Tout le sommet du mont est couvert d’une croûte de calcaire qui a été taillé de manière à offrir une vaste surface plane. À des espaces réglés, se trouvent quatre rangs de trous carrés assez profonds et en face les uns des autres ; dans quelques-uns sont encore debout des colonnes carrées également, qui devaient supporter deux toits, et former une galerie qui conduisait de l’escalier à l’édifice principal et dont deux bras transversaux reliaient également quatre tours avancées. Ces dernières sont construites, partie en briques, partie en grès. À en juger par le travail des détails, et surtout par l’état de vétusté de la pierre qui se réduit en poussière sous les doigts en maints endroits à l’extérieur, cet édifice aurait une origine de beaucoup antérieure à celle de quelques autres monuments ; l’art était alors dans son enfance comme la science ; les difficultés étaient surmontées, mais on voit que ce n’était pas sans de grands efforts de travail et d’intelligence. Le goût était déjà grand et beau, mais le génie, la volonté et la force faisaient un peu défaut ; en un mot, le temple du mont Ba-Khêng paraît avoir été un des préludes de cette civilisation comme Ongkor-Wat en aurait été plus tard le couronnement.

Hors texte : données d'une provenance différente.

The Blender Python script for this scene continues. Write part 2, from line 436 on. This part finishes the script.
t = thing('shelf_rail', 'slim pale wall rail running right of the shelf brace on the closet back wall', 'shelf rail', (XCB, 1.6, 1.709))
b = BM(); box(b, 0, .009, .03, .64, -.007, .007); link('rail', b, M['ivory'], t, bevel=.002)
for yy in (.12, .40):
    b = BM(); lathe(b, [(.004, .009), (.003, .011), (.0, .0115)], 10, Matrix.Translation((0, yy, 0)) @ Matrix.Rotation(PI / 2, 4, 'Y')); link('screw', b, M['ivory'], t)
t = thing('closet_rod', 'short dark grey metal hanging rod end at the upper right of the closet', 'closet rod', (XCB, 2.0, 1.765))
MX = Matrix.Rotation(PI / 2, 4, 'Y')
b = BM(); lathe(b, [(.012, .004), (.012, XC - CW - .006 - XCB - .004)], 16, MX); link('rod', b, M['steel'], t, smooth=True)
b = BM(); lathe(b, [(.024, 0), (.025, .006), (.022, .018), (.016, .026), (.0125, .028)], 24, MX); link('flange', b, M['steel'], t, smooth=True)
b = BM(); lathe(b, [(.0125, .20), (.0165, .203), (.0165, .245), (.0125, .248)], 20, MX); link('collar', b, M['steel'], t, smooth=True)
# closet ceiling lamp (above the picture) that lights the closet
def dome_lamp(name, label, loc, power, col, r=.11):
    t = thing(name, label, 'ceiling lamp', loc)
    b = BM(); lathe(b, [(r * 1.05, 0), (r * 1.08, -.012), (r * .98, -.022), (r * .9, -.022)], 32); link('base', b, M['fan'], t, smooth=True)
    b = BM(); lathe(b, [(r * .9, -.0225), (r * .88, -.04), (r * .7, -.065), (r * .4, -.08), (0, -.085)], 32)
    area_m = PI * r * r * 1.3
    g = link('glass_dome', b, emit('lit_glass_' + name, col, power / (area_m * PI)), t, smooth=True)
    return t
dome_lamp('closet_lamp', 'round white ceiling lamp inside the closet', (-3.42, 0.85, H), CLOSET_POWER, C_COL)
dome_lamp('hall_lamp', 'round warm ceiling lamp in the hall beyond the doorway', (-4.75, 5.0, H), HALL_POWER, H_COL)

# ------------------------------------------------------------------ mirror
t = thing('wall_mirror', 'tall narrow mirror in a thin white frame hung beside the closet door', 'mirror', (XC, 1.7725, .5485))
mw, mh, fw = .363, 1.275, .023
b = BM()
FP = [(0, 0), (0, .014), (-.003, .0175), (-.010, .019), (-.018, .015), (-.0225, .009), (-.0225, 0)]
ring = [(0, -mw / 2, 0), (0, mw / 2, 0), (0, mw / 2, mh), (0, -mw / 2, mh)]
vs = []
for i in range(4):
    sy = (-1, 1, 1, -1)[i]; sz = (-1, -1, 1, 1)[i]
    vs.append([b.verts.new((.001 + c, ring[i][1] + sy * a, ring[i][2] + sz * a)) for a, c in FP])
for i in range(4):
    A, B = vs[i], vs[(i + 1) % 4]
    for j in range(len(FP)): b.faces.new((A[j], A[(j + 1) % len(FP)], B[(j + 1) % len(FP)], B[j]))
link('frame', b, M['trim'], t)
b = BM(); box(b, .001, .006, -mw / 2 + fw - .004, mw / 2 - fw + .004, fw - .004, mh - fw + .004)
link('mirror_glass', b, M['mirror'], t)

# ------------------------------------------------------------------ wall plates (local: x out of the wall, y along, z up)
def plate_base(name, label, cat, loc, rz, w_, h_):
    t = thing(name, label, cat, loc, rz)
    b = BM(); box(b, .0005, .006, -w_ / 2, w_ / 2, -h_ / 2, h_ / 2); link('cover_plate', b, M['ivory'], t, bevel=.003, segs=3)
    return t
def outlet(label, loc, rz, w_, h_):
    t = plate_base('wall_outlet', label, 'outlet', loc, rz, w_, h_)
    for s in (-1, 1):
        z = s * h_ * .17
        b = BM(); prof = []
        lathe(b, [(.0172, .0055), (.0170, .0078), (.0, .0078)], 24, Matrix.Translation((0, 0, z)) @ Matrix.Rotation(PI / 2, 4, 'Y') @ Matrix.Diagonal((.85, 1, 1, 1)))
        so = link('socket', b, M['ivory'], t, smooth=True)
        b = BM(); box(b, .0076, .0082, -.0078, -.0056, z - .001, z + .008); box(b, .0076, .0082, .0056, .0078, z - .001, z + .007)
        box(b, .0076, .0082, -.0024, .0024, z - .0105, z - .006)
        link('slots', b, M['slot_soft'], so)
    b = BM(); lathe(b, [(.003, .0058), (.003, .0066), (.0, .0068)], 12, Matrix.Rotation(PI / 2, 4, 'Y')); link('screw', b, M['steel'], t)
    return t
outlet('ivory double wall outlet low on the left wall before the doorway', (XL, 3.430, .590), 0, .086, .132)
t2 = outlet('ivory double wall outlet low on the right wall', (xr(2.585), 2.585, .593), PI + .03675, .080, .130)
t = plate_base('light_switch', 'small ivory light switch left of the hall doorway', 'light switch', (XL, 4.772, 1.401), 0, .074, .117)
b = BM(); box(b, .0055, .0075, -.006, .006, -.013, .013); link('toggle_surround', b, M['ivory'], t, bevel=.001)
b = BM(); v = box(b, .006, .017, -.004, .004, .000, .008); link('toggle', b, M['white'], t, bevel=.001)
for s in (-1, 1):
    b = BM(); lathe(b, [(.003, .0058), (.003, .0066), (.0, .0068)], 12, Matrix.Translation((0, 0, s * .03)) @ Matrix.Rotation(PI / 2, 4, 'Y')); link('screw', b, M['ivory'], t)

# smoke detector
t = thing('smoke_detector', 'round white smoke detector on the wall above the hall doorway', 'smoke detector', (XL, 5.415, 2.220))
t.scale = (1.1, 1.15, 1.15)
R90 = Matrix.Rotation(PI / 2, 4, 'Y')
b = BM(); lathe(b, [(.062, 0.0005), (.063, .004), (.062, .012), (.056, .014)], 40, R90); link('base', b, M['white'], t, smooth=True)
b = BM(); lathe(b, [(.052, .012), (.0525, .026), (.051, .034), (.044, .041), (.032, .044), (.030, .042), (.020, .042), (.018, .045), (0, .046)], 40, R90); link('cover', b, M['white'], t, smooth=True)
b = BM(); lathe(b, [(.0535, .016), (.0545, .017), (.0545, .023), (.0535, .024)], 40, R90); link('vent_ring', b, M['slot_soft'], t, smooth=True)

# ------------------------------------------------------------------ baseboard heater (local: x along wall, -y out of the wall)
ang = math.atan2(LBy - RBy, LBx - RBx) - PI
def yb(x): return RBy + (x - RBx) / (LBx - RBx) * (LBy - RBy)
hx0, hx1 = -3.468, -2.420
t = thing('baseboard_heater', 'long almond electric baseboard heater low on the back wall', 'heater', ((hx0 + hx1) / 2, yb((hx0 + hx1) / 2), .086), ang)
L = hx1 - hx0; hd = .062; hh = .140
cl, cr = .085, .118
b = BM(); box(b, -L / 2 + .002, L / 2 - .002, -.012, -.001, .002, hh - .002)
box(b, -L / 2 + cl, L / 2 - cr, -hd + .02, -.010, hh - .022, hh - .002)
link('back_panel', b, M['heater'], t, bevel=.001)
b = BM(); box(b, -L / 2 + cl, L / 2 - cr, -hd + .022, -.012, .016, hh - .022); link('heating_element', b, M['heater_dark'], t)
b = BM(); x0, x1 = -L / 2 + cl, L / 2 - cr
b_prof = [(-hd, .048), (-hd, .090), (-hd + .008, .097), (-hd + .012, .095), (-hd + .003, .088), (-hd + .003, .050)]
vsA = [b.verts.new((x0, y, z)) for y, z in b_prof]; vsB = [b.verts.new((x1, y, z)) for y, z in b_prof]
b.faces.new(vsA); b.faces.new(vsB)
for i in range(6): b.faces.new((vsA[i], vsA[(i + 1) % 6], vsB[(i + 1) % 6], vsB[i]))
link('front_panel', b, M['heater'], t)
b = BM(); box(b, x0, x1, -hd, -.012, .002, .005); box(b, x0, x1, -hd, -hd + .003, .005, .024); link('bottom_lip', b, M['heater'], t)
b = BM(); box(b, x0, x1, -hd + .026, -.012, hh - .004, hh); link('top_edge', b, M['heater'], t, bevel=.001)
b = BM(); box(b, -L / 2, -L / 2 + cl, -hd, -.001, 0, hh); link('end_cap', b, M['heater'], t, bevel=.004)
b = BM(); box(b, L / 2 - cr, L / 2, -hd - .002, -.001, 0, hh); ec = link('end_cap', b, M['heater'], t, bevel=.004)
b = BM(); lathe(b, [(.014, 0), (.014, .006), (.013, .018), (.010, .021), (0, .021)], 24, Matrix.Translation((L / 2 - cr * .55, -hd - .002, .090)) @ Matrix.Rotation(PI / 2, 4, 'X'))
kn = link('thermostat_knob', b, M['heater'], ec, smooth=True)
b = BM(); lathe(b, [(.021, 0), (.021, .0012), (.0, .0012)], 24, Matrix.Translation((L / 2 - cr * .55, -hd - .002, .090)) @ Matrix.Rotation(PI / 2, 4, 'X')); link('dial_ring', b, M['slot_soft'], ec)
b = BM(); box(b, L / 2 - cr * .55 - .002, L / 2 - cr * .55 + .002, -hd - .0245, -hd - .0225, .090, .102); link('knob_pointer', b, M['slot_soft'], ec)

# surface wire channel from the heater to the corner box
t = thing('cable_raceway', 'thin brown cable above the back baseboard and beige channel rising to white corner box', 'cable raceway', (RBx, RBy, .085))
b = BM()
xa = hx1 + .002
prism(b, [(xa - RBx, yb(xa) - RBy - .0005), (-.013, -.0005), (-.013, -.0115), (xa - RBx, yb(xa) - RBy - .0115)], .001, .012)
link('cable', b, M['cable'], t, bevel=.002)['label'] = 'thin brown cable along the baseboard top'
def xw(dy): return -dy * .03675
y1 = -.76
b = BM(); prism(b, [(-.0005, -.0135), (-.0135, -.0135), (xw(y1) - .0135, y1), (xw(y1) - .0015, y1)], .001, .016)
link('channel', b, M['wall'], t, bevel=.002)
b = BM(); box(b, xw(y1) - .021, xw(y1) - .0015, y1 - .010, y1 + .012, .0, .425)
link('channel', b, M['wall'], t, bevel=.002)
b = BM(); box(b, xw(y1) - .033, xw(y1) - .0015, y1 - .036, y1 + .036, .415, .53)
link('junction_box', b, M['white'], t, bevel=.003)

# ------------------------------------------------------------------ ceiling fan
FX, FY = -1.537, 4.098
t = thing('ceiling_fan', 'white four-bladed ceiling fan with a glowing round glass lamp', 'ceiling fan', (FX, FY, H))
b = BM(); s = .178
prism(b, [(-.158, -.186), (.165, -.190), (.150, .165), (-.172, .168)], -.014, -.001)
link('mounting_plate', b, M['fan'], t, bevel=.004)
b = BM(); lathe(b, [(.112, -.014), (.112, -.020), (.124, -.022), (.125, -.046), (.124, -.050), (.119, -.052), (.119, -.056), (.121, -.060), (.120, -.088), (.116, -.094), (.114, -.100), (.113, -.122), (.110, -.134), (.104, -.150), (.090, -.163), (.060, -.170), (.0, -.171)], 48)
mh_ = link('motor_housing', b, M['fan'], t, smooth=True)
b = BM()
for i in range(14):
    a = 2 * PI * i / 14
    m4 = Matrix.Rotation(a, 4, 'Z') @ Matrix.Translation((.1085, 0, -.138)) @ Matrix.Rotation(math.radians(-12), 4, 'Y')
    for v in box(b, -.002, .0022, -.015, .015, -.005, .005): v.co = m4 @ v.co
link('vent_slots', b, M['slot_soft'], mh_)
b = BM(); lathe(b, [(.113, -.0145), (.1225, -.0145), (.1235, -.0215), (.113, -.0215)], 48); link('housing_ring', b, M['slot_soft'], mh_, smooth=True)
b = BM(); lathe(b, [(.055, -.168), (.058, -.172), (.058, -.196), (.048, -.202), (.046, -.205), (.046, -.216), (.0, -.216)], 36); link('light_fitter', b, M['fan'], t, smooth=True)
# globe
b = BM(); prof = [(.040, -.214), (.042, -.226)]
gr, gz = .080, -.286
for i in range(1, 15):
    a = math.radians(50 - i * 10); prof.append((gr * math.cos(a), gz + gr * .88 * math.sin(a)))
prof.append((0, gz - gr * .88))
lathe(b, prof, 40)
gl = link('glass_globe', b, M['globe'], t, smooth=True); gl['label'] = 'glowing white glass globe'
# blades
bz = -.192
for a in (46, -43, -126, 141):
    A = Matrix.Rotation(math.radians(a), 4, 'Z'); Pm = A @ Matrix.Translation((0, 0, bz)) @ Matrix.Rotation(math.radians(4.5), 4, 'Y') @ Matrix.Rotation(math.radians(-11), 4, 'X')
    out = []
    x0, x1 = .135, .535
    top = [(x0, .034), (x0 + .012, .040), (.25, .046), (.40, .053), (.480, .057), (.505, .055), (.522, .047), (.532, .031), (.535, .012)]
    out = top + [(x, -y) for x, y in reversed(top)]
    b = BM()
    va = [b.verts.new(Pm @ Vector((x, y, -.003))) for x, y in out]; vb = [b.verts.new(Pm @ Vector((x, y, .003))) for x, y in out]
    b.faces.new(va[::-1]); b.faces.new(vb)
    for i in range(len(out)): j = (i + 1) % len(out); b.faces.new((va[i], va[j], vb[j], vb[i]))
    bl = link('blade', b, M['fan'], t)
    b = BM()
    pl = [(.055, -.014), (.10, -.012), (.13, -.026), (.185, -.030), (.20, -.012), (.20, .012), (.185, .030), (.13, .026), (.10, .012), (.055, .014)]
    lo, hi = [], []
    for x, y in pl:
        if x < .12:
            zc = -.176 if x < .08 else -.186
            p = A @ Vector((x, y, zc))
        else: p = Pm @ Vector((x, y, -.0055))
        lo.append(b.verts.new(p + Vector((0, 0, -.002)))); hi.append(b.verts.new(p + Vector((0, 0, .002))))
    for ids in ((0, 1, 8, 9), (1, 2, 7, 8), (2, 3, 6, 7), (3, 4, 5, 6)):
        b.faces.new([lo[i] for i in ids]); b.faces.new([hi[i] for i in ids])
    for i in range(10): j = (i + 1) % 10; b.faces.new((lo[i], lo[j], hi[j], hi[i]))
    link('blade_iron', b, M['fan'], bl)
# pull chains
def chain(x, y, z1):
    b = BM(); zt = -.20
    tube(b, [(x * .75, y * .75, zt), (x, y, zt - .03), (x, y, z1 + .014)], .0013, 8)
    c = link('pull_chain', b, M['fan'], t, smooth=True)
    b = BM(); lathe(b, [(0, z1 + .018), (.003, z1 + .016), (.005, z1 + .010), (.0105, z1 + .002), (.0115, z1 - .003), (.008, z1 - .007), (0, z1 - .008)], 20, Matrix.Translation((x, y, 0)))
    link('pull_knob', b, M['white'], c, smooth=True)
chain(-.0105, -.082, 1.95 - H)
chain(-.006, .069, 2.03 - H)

À six ou sept kilomètres au nord-ouest du temple, gisent les ruines d’Ongkor-Thôm, l’ancienne capitale. Un bout de chaussée, en partie détruite, cachée sous un épais lit de sable et de poussière et traversant un large fossé bordé de débris de pierres, de blocs, de colonnes, de lions et d’éléphants, conduit à la porte de la ville, qui a la forme et les proportions d’un arc de triomphe.

Ce monument, assez bien conservé, est composé d’une tour centrale haute de dix-huit mètres, entourée de quatre tourelles et flanqué de deux autres tours avec galeries se reliant ensemble.

Au sommet se trouvent placées quatre énormes têtes dans le goût égyptien.

Tout le reste est chargé de sculptures. Le pied de la grande tour est percé d’une voûte qui permet le passage aux chars et de chaque côté de laquelle on a ménagé dans les murs deux ouvertures pour les portes et les escaliers qui font communiquer les tours entre elles et avec les murailles. L’édifice tout entier est construit en pierre de grès. La grande muraille d’enceinte est formée de blocs de concrétions ferrugineuses, et s’étend à droite et à gauche de la porte.